Actually it is Berube who sounds nuts (if we must use such terms) in the various acts of hand-waving employed. E.g: the introduction of the term "Milosevic-defenders". Chomsky is not a Milosevic defender, nor is he doing that in the quoted text. To question the legitimacy of Chomsky's progressive credentials is in itself a joke!

But let us move to more substantial content, when it finally appears, after the first few paragraphs of bile... oh wait... there is none. At no point does Berube seem to offer any argument to support his statement that Chomsky's words are a "pack of lies". Rather he provides a lot of embedded links to pages elsewhere, while peppering his text with indignation and inanities, while castigating Herman and Johnstone.
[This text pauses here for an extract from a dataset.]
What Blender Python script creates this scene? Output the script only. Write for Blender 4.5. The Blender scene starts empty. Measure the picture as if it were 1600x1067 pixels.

Note that even the considerable text he quotes from Ian Williams is nothing but opinion.

Here are samples from Williams:

"It is clear that the US was dragged unwillingly and half-heartedly into the Balkans..."

"It is also true that if the US had made..."

Clear! True! How? Why? To whom? No reasoning or facts are offered to substantiate these points.

To answer your question:

People take Chomsky seriously rather than Berube because Chomsky is a serious scholar and a straight speaker. This is clear even from a trivial comparison of the qouted Chomsky text and Berube's wild and willy-nilly response.